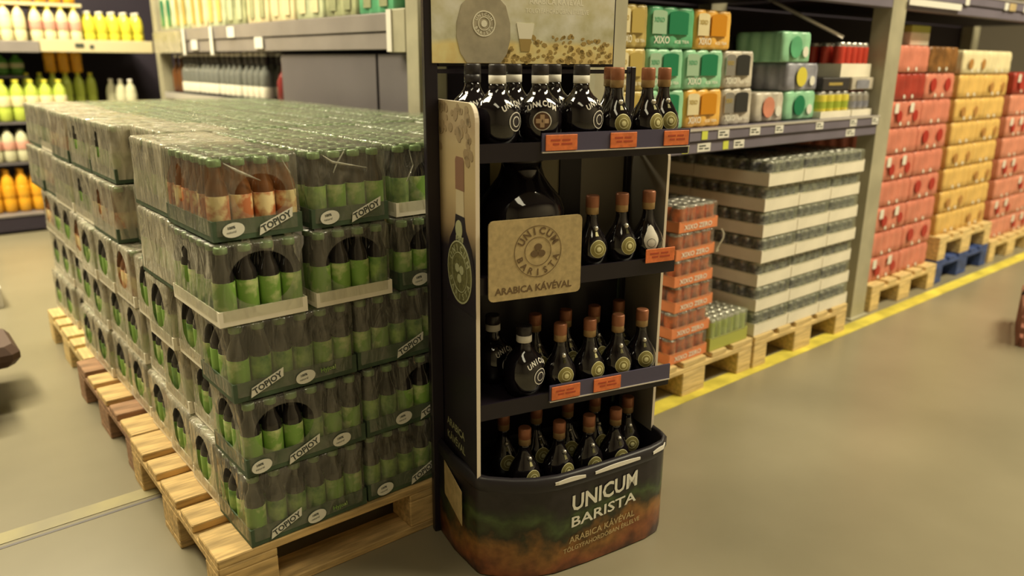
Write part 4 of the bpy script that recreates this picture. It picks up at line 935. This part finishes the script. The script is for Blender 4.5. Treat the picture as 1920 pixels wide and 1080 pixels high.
# ---- bay to the right of the post: red, amber and rose stacks
pallet((4.02+0.80, 1.80, 0), PI/2, 'wood_y', 'wooden pallet under the red drinks stack')
pallet((4.87+0.80, 1.82, 0), PI/2, 'wood_b', 'blue painted pallet at the floor below the amber stack')
pallet((4.87+0.80, 1.82, 0.146), PI/2, 'wood_y', 'wooden pallet lying on the blue pallet below the amber stack')
pallet((5.72+0.80, 1.82, 0), PI/2, 'wood_y', 'wooden pallet under the rose drinks stack')
def soda(x, y, z, W, H, m, spot, k, i, label, group, sq=True, patt=0):
    t = wrapped('soda_pack', label, x, y, z, W, 0.40, H, 5, 6, m, group, 'drinks pack')
    if patt == 0:
        dot_print(t, W*0.30, H*0.42, 0.030, spot); dot_print(t, W*0.80, H*0.42, 0.030, spot)
        if sq: dot_print(t, W*0.18, H*0.74, 0.020, 'sticker', 'sticker', sq=True); dot_print(t, W*0.66, H*0.74, 0.020, 'sticker', 'sticker', sq=True)
    elif patt == 1:
        dot_print(t, W*0.25, H*0.55, 0.036, spot); dot_print(t, W*0.75, H*0.55, 0.036, spot)
    dot_print(t, W*0.35, H*0.14, 0.010, 'sticker'); dot_print(t, W*0.60, H*0.14, 0.010, 'sticker')
    return t
zz = ['bottom', 'second', 'third', 'fourth', 'fifth', 'sixth', 'seventh', 'eighth', 'ninth', 'tenth']
for k in range(9):
    for i in range(2):
        z = 0.146+k*0.137; x = 4.035+i*0.368
        m = 'wrap_red'
        if k == 7 and i == 0: m = 'wrap_dred'
        if k == 8 and i == 1: m = 'wrap_brown'
        pt = (0 if (k % 2 == 0) else 1) if (i == (k % 2)) else 2
        if k == 7 and i == 1: pt = 1
        if k >= 7 and i == 0: pt = 2
        if k == 8 and i == 1: pt = 2
        desc = {'wrap_red': 'red', 'wrap_dred': 'dark red', 'wrap_brown': 'brown'}[m]
        for j in range(2):
            if j and not (i == 0 or k == 8): continue
            lb = f'{desc} printed drinks pack, {zz[k]} tier of the red stack, {("left", "right")[i]}'+(' rear' if j else '')
            soda(x, 1.845+j*0.41, z, 0.362, 0.134, m, 'print_dr', k, i, lb, 'red drinks packs right of the rack post', patt=pt if not j else 2)
t = thing('carton', 'small white carton on top of the red stack', 'carton', (4.27, 1.90, 0.146+9*0.137), 0); MB().box(0, 0.22, 0, 0.2, 0, 0.065, 0, 0.003).build('body', 'tray_w', t); MB().box(0.0, 0.22, 0, 0.2, 0.065, 0.10, 0, 0.003).build('lid', 'tray_lime', t)
for k in range(8):
    for i in range(2):
        z = 0.292+k*0.1345; x = 4.885+i*0.368
        m = 'wrap_cream' if k == 7 else 'wrap_amb'
        desc = 'cream' if k == 7 else 'amber'
        for j in range(2):
            if j and not (i == 0 or k == 7): continue
            lb = f'{desc} drinks pack, {zz[k]} tier of the amber stack, {("left", "right")[i]}'+(' rear' if j else '')
            soda(x, 1.86+j*0.41, z, 0.362, 0.131, m, 'print_br', k, i, lb, 'amber drinks packs between the red stacks', sq=False, patt=(0 if (k+i) % 2 else 2) if not j else 2)
for k in range(8):
    for i in range(2):
        z = 0.146+k*0.137; x = 5.74+i*0.368
        m = 'wrap_dred' if k == 7 else 'wrap_rose'; desc = 'dark red' if k == 7 else 'rose'
        soda(x, 1.86, z, 0.362, 0.134, m, 'print_dr', k, i, f'{desc} drinks pack, {zz[k]} tier of the stack at the right picture edge, {("left", "right")[i]}', 'rose drinks packs at the right picture edge', patt=0 if (k+i) % 2 else 2)
# goods on the high shelf over the far bay (only their feet could show)
# ------------------------------------------------------------------ shelving behind the juice stack, running along Y at x = 1.95
er = thing('shelving', 'grey shelving behind the juice stack with a double beam and steel panels', 'shelving', (0, 0, 0))
def beamY(x, y0, y1, z0, z1, m, parent, name='beam'):
    h = z1-z0; mb = MB()
    mb.box(x, x+0.05, y0, y1, z0, z0+h*0.47, 0, 0.003); mb.box(x-0.008, x+0.05, y0, y1, z0+h*0.5, z1, 0, 0.003)
    return mb.build(name, [m], parent)
be = beamY(1.95, 3.17, 6.72, 1.33, 1.49, 'beam_l', er)
mb = MB(); mb.box(1.915, 2.02, 3.02, 3.165, 1.315, 1.50, 0, 0.004); mb.build('beam_bracket', 'post', er)
MB().box(1.908, 1.914, 3.125, 3.165, 1.32, 1.50).build('bright_edge', 'white', er)
MB().box(1.97, 2.06, 6.73, 6.83, 0, 3.0, 0, 0.003).build('upright', 'post', er)
MB().box(2.0, 2.09, 2.97, 3.05, 0, 3.0, 0, 0.003).build('upright', 'post', er)
for y0, y1 in ((2.965, 3.01), (3.04, 3.36), (3.385, 4.46)): MB().box(1.975, 1.99, y0, y1, 0.10, 1.31).build('panel', 'panel', er)
MB().box(1.975, 3.0, 4.48, 6.7, 1.015, 1.03).build('shelf_deck', 'rackdark', er); MB().box(1.975, 3.0, 3.1, 6.7, 1.475, 1.49).build('shelf_deck', 'panel', er)
MB().box(1.965, 1.975, 4.48, 6.7, 0.985, 1.03).build('shelf_front', 'alu', er)
MB().box(2.9, 2.92, 2.97, 6.7, 0.1, 3.0).build('shade_back_panel', 'rackdark', er)  # dark sheet painted as the shaded recess behind the bottles
for y, z in ((5.05, 1.415), (4.62, 1.345), (5.75, 1.345)): MB().box(1.938, 1.941, y, y+0.12, z, z+0.065).build('price_card', 'tag_w', be)
for y in (5.42, 5.98): MB().box(1.930, 1.934, y, y+0.05, 1.31, 1.49).build('white_label_strip', 'tag_w', be)
MB().box(1.925, 1.932, 6.05, 6.70, 1.325, 1.48).build('plastic_sleeve', 'film2', be)
# clear bottles on the lower shelf
M['clear'] = mat('clear_bottle_glass', (0.30, 0.31, 0.29), 0.08, trans=0.4); M['clear_lab'] = mat('cream_label', (0.78, 0.74, 0.62), 0.5)
cbm = MB().lathe([(0.034, 0, 0), (0.041, 0.004, 0), (0.041, 0.15, 0), (0.036, 0.175, 0), (0.018, 0.20, 0), (0.017, 0.245, 0)], 12).mesh('body', [M['clear']])
clm = MB().lathe([(0.0415, 0.02, 0), (0.0418, 0.021, 0), (0.0418, 0.085, 0), (0.0415, 0.086, 0)], 12).mesh('label_wrap', [M['clear_lab']])
ccm = MB().lathe([(0.020, 0.220, 0), (0.028, 0.222, 0), (0.028, 0.270, 0), (0.028, 0.271, 1), (0.028, 0.293, 1), (0.024, 0.295, 1)], 10).mesh('cap', [M['capb'], M['white']])
gb = 'clear bottles on the shelf behind the juice stack'
for g in range(4):
    for i in range(4):
        for r_ in range(2):
            y = 6.30-g*0.40-i*0.094
            t = thing('clear_bottle', f'clear bottle with cream label, {ORD[g*4+i] if g*4+i < 12 else str(g*4+i+1)+"th"} from left, {"front" if r_ == 0 else "rear"} row', 'bottle', (2.03+r_*0.09, y, 1.0305), 0, gb)
            link('body', cbm, t); link('label_wrap', clm, t); link('cap', ccm, t)
t = thing('red_bottle', 'dark red round bottle right of the clear bottles by the steel panel', 'bottle', (2.05, 4.60, 1.0305))
MB().lathe([(0.035, 0, 0), (0.045, 0.01, 0), (0.045, 0.12, 0), (0.03, 0.16, 0), (0.014, 0.185, 0), (0.014, 0.24, 0)], 14).build('body', mat('dark_red_glass', (0.22, 0.03, 0.03), 0.15), t); MB().lathe([(0.0155, 0.235, 0), (0.0155, 0.26, 0), (0.013, 0.262, 0)], 10).build('cap', 'silver', t)
for i, y in enumerate((6.60, 6.48)):
    t = thing('dark_bottle', f'dark bottle beside the shelving upright, {ORD[i]} from left', 'bottle', (2.05, y, 1.0305), 0, None)
    MB().lathe([(0.03, 0, 0), (0.038, 0.01, 0), (0.038, 0.16, 0), (0.014, 0.2, 0), (0.013, 0.27, 0)], 12).build('body', 'glasso', t); MB().lathe([(0.016, 0.262, 0), (0.016, 0.285, 0), (0.013, 0.287, 0)], 10).build('cap', 'silver', t)
# goods on the upper shelf of that shelving: film-wrapped boxes with bottle prints
gu = 'wrapped goods on the upper shelf behind the juice stack'
M['wrap_pale'] = mat('pale_green_wrap', (0.52, 0.56, 0.36), 0.3, noise=0.2, scale=10); M['wrap_olive'] = mat('olive_wrap', (0.36, 0.38, 0.22), 0.3, noise=0.3, scale=10)
desc = [('pale green', 'wrap_pale', 'can_green'), ('pale green and gold', 'wrap_pale', 'can_gold'), ('pale gold', 'wrap_cream', 'can_gold'), ('pale amber', 'wrap_pale', 'wrap_amb'), ('olive', 'wrap_olive', 'wrap_pale'), ('cream', 'wrap_cream', 'wrap_olive'), ('plain cream', 'wrap_cream', 'wrap_cream'), ('pale olive', 'wrap_pale', 'wrap_cream'), ('grey green', 'wrap_olive', 'wrap_olive'), ('dull green', 'wrap_green', 'wrap_olive')]
for i, (dn, m, sp) in enumerate(desc):
    W_ = 0.335; y = 6.62-i*0.345
    t = thing('wrapped_goods', f'{dn} wrapped pack on the upper shelf, {ORD[i]} from the left', 'drinks pack', (1.965, y, 1.491), -PI/2, gu)
    link('wrapper', wrap_mesh(W_, 0.30, 0.24, 4, 4, m), t)
    for q in range(2): can_print(t, W_*(0.28+q*0.44), 0.03, 0.07, 0.19, sp, 'printed_bottle')
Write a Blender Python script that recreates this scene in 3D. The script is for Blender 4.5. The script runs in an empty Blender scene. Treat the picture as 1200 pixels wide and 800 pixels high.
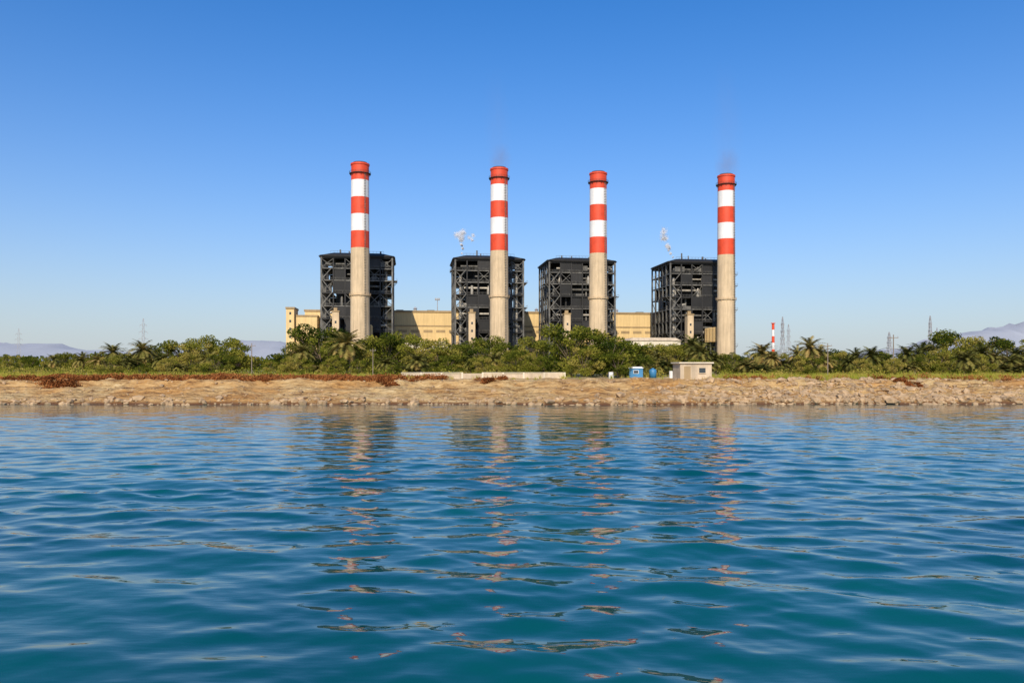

Task details
List every line in the records above that contains the word "pixels".

Completed exercise
Write part 4 of the bpy script that recreates this picture. It picks up at line 935. This part finishes the script. The script is for Blender 4.5. Treat the picture as 1920 pixels wide and 1080 pixels high.
Write a Blender Python script that recreates this scene in 3D. The script is for Blender 4.5. The script runs in an empty Blender scene. Treat the picture as 1200 pixels wide and 800 pixels high.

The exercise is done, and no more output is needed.